Lastly the plaintiffs rely on a memorandum of the Attorney General of the State of Connecticut filed in this case which appears to endorse the standing of the student plaintiffs. Conn. General Statutes § 3-125 designates the Attorney General as the sole representative of the public interest in the protection of any gifts intended for charitable purposes. No Connecticut case or statute supports the position that an endorsement of the Attorney General brings students into any special interest status thus conferring standing. His position is not relevant to the issue before the court.

In conclusion, it is clear that the courts have long tried to balance the need for the protection of the wishes of a donor of this type gift against the institutional needs of colleges and universities. Conferring standing on any of the various types of plaintiffs is not supported by statute or precedent in this state. Ruling otherwise would ignore the need for institutions of higher learning to be able to quickly adapt to the rapidly changing financial, academic, social and cultural needs of the universities. The litigation that would result if the plaintiffs' position were adopted would not need to be a flood to set in motion protracted litigation which would effectively give veto power to small groups with special interests who could use this power to effectively thwart any plan of any type that they deemed unwise.

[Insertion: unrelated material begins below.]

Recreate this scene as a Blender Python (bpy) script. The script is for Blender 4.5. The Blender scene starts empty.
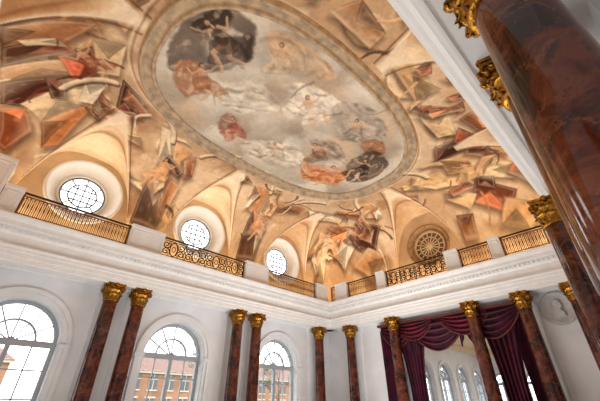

It is apparent that all plaintiffs are sincere in their efforts to maintain the YDS as a leader in this area of Christian studies. Their good faith is not in doubt and their motives are certainly beyond question. They lack, however, as a matter of law, the standing to request the legal remedies they seek. The CT Page 13982 reorganization of YDS may prove to be a disaster; that is not the issue.

Section 8 of the Yale Charter vests the power to administer the University of it's President and the Fellows. Burdensome restraints on the exercise of this power must be approached with great caution and should be allowed only in the clearest cases. The plaintiffs do not present such a claim. The Motion to Dismiss is granted.